KUZEY KORE DEĞİLSENİZ ETKİLENİRSİNİZ
Yapı Kredi Başekonomisti Cevdet Akçay konferansta krizi "muson yağmuru"na benzeterek, "Kuzey Kore değilseniz, mutlaka etkileneceksiniz. Az da ıslanabilirsiniz, sırılsıklam da olabilirsiniz" dedi. Türkiye'de "bize birşey olmaz" ve "kimseye birşey olmaz, en kötü biz etkileniriz" şeklinde iki yanlış yaklaşım bulunduğunu söyleyen Akçay, Türkiye'nin ihracatla değil iç dinamiklerle büyüdüğünü, bu nedenle ihracatla büyüyen ülkelerin karşı karşıya kaldığı iç talep yaratma sorununu yaşamadığını, Türkiye için asıl önem taşıyanın dışsal fonlama olduğunu ifade etti.

GELİŞMEKTE OLAN ÜLKELERE LİDERLİK ŞANSI
The Conference Board Başekonomisti Bart Van Ark da finansal piyasalardaki karmaşanın kısa vadeli kredilere ve para piyasalarına etkisi nedeniyle son yıllarda verimliliğini artıran ve iyi performans gösteren diğer sektörleri de etkileyebileceğini belirterek, Avrupa ve Japonya'nın bu süreçten beklenenden hızlı şekilde etkilendiğini, gelişmekte olan ekonomilerin ise görece iyi durumlarını koruyarak global ekonominin lideri olabileceğini söyledi. Van Ark, "Karşımızdaki en büyük risk olarak, bir çeşit finansal muhafazakarlık dalgasına kapılmamızdan korkuyorum" dedi.
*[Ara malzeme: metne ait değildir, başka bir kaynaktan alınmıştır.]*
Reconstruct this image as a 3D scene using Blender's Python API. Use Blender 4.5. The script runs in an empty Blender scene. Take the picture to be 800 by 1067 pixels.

TÜRK EKONOMİSİNİ BANKALAR KORUYOR
Koç Üniversitesi Öğretim Üyesi Ziya Öniş son dönemde küresel yönetişim kurumlarının zayıfladığını, ABD'nin uluslararası düzeydeki taahhüdünde bir gerileme görüldüğünü belirtti. Öniş, Türkiye'nin Çin gibi proaktif ülkelerden farklı olarak reaktif bir devlet olduğunu ve politika değişimlerinin krizlerden doğduğunu ifade ederek, bunun da bir takım yırtılma ve devam edebilme dengesizlikleri yarattığını söyledi. Öniş, "Türkiye ekonomisini koruyan şey, bankacılık sektörünün iyi düzenlenmiş olması, yüksek faiz gibi olgulardır. Bunlar bir araya gelerek krizin etkisini hafifletmiştir" dedi.